A few days ago, Charity wrote about writing wasted scenes. I agreed with her that no scene is "wasted". Regardless of whether it eventually makes the cut, you've learned something: either about the story or characters or about the craft of writing. No writing is ever wasted.

And since each word is hard earned in NaNo, I'm taking every last one. I did, however, draw the line at having my characters NEVER use contractions when they spoke. The evil me figured it would add at least 1,000 words… but the good me realized I would have to change them when I edited, and I decided it was not worth it. Not to mention that it sounds really strange.

So that's it. Day One was a big success and Day Two has begun. I'll post total word counts periodically throughout the day. Also, the NaNo word count widget is to your right on the sidebar. It worked off and on yesterday -- I imagine that the NaNo site got hammered with users -- but it will also have my total word count.

Gotta fly!

==================================

Though I am still (slowly) working, I thought I'd post today's words thus far:

NaNo total today: 3,056 words

For a grand total of:

6,078 / 50,000

Wednesday, November 01, 2006

NaNo Day One ...

I'm not in competition with anybody but myself. My goal is to beat my last performance. - Celine Dion

Okay... managed to get my minimum word count done today, but I'll be working some more. I want to get about a third of the way through my 50,000 words by the end of the first week, if I can, so I don't have to worry so much about the rest of the month. It's the first week where the jazz will keep you up.
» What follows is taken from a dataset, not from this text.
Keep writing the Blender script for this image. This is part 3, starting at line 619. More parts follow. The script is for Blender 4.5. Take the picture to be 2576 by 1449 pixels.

My H/H have met, realized they're inappropriately attracted to each other, and have vowed to never, ever, act upon the attraction. They are both under the mistaken impression that they won't see each other again anyway, so it's no big deal.

Muh-ha-ha....

Have I got news for them!

And, no, don't expect two posts every day. I'm just crazy with energy this morning. That's not going to happen every day... Have a good one!

NaNo total today:

3,022 / 50,000

WAHOO!!!

While most are dreaming of success, winners wake-up and work hard to achieve it. -Unknown

Let the games begin!!

I forced myself to stay in bed until 3:45 a.m. -- I was awake, on and off, since just after 1 a.m. and I'm bouncing off the walls.

I wrote 94 words while the coffee brewed and then came in here to say "howdy" and I'll be back when I've hit at least 2,000.